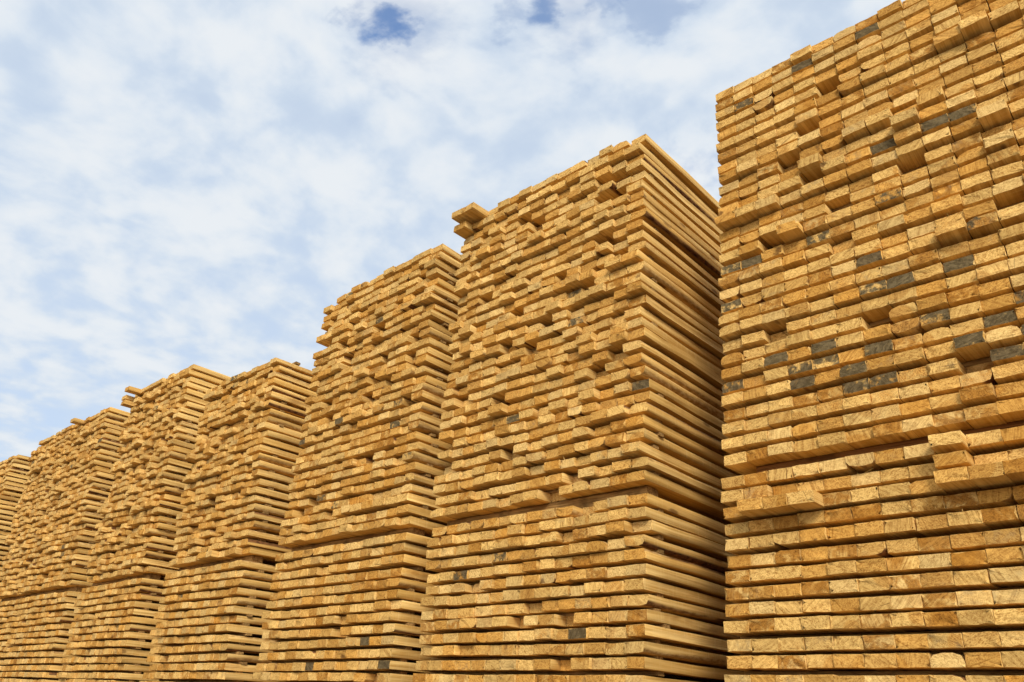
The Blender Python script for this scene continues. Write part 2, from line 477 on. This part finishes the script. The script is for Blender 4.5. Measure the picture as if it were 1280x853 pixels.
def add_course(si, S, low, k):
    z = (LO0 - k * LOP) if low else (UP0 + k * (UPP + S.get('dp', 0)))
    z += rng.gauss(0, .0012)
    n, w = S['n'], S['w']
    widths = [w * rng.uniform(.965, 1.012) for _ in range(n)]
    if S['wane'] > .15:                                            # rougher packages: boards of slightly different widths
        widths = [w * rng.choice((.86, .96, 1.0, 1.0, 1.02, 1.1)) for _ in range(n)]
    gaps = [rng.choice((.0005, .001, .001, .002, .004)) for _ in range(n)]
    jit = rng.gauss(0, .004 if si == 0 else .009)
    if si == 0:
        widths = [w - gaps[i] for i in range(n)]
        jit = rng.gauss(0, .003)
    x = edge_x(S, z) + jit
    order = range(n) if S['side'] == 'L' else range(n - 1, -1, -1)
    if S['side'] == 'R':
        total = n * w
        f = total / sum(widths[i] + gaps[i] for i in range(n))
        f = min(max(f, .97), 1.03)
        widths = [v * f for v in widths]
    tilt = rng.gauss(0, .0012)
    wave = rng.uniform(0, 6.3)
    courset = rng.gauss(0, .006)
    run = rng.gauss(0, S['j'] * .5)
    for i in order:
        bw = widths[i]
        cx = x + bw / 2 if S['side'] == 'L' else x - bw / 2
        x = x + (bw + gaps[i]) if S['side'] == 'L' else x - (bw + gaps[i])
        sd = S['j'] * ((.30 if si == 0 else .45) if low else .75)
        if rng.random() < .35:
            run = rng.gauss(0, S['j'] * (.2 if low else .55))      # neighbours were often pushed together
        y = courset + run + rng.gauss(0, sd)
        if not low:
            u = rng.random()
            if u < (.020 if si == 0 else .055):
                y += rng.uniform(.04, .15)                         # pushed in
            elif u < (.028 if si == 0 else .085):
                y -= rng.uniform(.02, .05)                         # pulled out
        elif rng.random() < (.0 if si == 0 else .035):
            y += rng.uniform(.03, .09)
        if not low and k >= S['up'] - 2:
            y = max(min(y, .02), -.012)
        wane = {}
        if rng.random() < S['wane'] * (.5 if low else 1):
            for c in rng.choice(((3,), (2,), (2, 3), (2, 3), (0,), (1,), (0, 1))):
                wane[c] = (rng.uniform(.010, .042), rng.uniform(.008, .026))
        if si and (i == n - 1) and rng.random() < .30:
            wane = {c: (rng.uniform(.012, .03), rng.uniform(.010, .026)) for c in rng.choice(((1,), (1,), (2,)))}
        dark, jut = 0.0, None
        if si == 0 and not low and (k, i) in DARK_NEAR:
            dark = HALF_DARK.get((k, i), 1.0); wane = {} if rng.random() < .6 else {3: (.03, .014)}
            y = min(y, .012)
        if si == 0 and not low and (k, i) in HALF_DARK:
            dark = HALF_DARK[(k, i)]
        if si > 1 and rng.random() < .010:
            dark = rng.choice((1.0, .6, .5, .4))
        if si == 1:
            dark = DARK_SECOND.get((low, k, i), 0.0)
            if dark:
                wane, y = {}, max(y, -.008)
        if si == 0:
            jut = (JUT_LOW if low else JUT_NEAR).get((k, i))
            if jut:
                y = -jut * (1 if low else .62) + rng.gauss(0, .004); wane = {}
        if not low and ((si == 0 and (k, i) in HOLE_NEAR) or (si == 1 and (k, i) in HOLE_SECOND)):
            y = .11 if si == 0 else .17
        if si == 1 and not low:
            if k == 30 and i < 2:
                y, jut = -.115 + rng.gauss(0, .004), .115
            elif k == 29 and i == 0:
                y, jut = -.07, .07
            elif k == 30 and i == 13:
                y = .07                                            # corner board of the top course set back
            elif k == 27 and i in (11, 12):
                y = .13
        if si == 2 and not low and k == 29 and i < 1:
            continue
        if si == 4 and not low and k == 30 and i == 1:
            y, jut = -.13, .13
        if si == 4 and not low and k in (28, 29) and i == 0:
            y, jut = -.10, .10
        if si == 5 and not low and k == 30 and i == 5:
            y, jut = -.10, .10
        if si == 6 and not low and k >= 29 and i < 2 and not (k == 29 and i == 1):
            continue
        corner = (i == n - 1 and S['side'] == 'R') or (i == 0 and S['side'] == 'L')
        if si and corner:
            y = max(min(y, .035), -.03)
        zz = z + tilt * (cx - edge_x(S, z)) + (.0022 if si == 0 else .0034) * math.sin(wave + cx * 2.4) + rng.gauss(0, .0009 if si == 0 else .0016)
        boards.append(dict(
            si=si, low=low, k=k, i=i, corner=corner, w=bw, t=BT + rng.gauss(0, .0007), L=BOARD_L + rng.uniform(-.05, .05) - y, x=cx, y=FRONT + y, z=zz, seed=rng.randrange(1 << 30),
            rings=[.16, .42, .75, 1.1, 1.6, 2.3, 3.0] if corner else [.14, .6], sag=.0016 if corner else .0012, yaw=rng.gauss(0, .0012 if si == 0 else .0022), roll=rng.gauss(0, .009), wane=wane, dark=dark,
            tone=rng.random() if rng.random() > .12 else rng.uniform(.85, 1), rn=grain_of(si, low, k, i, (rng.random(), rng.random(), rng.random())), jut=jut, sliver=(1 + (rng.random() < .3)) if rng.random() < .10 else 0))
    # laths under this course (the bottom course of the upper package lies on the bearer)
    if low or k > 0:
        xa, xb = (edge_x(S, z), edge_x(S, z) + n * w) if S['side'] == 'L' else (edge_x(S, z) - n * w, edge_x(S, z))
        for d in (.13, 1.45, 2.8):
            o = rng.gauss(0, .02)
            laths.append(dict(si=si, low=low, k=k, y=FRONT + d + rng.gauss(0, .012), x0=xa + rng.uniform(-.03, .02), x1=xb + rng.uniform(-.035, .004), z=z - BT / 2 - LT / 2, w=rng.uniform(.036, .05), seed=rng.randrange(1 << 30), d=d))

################

#### Problem to solve:
Copy all the lines of data exactly as they appear, dropping any images.

#### Final answer:
The Blender Python script for this scene continues. Write part 2, from line 477 on. This part finishes the script. The script is for Blender 4.5. Measure the picture as if it were 1280x853 pixels.
def add_course(si, S, low, k):
    z = (LO0 - k * LOP) if low else (UP0 + k * (UPP + S.get('dp', 0)))
    z += rng.gauss(0, .0012)
    n, w = S['n'], S['w']
    widths = [w * rng.uniform(.965, 1.012) for _ in range(n)]
    if S['wane'] > .15:                                            # rougher packages: boards of slightly different widths
        widths = [w * rng.choice((.86, .96, 1.0, 1.0, 1.02, 1.1)) for _ in range(n)]
    gaps = [rng.choice((.0005, .001, .001, .002, .004)) for _ in range(n)]
    jit = rng.gauss(0, .004 if si == 0 else .009)
    if si == 0:
        widths = [w - gaps[i] for i in range(n)]
        jit = rng.gauss(0, .003)
    x = edge_x(S, z) + jit
    order = range(n) if S['side'] == 'L' else range(n - 1, -1, -1)
    if S['side'] == 'R':
        total = n * w
        f = total / sum(widths[i] + gaps[i] for i in range(n))
        f = min(max(f, .97), 1.03)
        widths = [v * f for v in widths]
    tilt = rng.gauss(0, .0012)
    wave = rng.uniform(0, 6.3)
    courset = rng.gauss(0, .006)
    run = rng.gauss(0, S['j'] * .5)
    for i in order:
        bw = widths[i]
        cx = x + bw / 2 if S['side'] == 'L' else x - bw / 2
        x = x + (bw + gaps[i]) if S['side'] == 'L' else x - (bw + gaps[i])
        sd = S['j'] * ((.30 if si == 0 else .45) if low else .75)
        if rng.random() < .35:
            run = rng.gauss(0, S['j'] * (.2 if low else .55))      # neighbours were often pushed together
        y = courset + run + rng.gauss(0, sd)
        if not low:
            u = rng.random()
            if u < (.020 if si == 0 else .055):
                y += rng.uniform(.04, .15)                         # pushed in
            elif u < (.028 if si == 0 else .085):
                y -= rng.uniform(.02, .05)                         # pulled out
        elif rng.random() < (.0 if si == 0 else .035):
            y += rng.uniform(.03, .09)
        if not low and k >= S['up'] - 2:
            y = max(min(y, .02), -.012)
        wane = {}
        if rng.random() < S['wane'] * (.5 if low else 1):
            for c in rng.choice(((3,), (2,), (2, 3), (2, 3), (0,), (1,), (0, 1))):
                wane[c] = (rng.uniform(.010, .042), rng.uniform(.008, .026))
        if si and (i == n - 1) and rng.random() < .30:
            wane = {c: (rng.uniform(.012, .03), rng.uniform(.010, .026)) for c in rng.choice(((1,), (1,), (2,)))}
        dark, jut = 0.0, None
        if si == 0 and not low and (k, i) in DARK_NEAR:
            dark = HALF_DARK.get((k, i), 1.0); wane = {} if rng.random() < .6 else {3: (.03, .014)}
            y = min(y, .012)
        if si == 0 and not low and (k, i) in HALF_DARK:
            dark = HALF_DARK[(k, i)]
        if si > 1 and rng.random() < .010:
            dark = rng.choice((1.0, .6, .5, .4))
        if si == 1:
            dark = DARK_SECOND.get((low, k, i), 0.0)
            if dark:
                wane, y = {}, max(y, -.008)
        if si == 0:
            jut = (JUT_LOW if low else JUT_NEAR).get((k, i))
            if jut:
                y = -jut * (1 if low else .62) + rng.gauss(0, .004); wane = {}
        if not low and ((si == 0 and (k, i) in HOLE_NEAR) or (si == 1 and (k, i) in HOLE_SECOND)):
            y = .11 if si == 0 else .17
        if si == 1 and not low:
            if k == 30 and i < 2:
                y, jut = -.115 + rng.gauss(0, .004), .115
            elif k == 29 and i == 0:
                y, jut = -.07, .07
            elif k == 30 and i == 13:
                y = .07                                            # corner board of the top course set back
            elif k == 27 and i in (11, 12):
                y = .13
        if si == 2 and not low and k == 29 and i < 1:
            continue
        if si == 4 and not low and k == 30 and i == 1:
            y, jut = -.13, .13
        if si == 4 and not low and k in (28, 29) and i == 0:
            y, jut = -.10, .10
        if si == 5 and not low and k == 30 and i == 5:
            y, jut = -.10, .10
        if si == 6 and not low and k >= 29 and i < 2 and not (k == 29 and i == 1):
            continue
        corner = (i == n - 1 and S['side'] == 'R') or (i == 0 and S['side'] == 'L')
        if si and corner:
            y = max(min(y, .035), -.03)
        zz = z + tilt * (cx - edge_x(S, z)) + (.0022 if si == 0 else .0034) * math.sin(wave + cx * 2.4) + rng.gauss(0, .0009 if si == 0 else .0016)
        boards.append(dict(
            si=si, low=low, k=k, i=i, corner=corner, w=bw, t=BT + rng.gauss(0, .0007), L=BOARD_L + rng.uniform(-.05, .05) - y, x=cx, y=FRONT + y, z=zz, seed=rng.randrange(1 << 30),
            rings=[.16, .42, .75, 1.1, 1.6, 2.3, 3.0] if corner else [.14, .6], sag=.0016 if corner else .0012, yaw=rng.gauss(0, .0012 if si == 0 else .0022), roll=rng.gauss(0, .009), wane=wane, dark=dark,
            tone=rng.random() if rng.random() > .12 else rng.uniform(.85, 1), rn=grain_of(si, low, k, i, (rng.random(), rng.random(), rng.random())), jut=jut, sliver=(1 + (rng.random() < .3)) if rng.random() < .10 else 0))
    # laths under this course (the bottom course of the upper package lies on the bearer)
    if low or k > 0:
        xa, xb = (edge_x(S, z), edge_x(S, z) + n * w) if S['side'] == 'L' else (edge_x(S, z) - n * w, edge_x(S, z))
        for d in (.13, 1.45, 2.8):
            o = rng.gauss(0, .02)
            laths.append(dict(si=si, low=low, k=k, y=FRONT + d + rng.gauss(0, .012), x0=xa + rng.uniform(-.03, .02), x1=xb + rng.uniform(-.035, .004), z=z - BT / 2 - LT / 2, w=rng.uniform(.036, .05), seed=rng.randrange(1 << 30), d=d))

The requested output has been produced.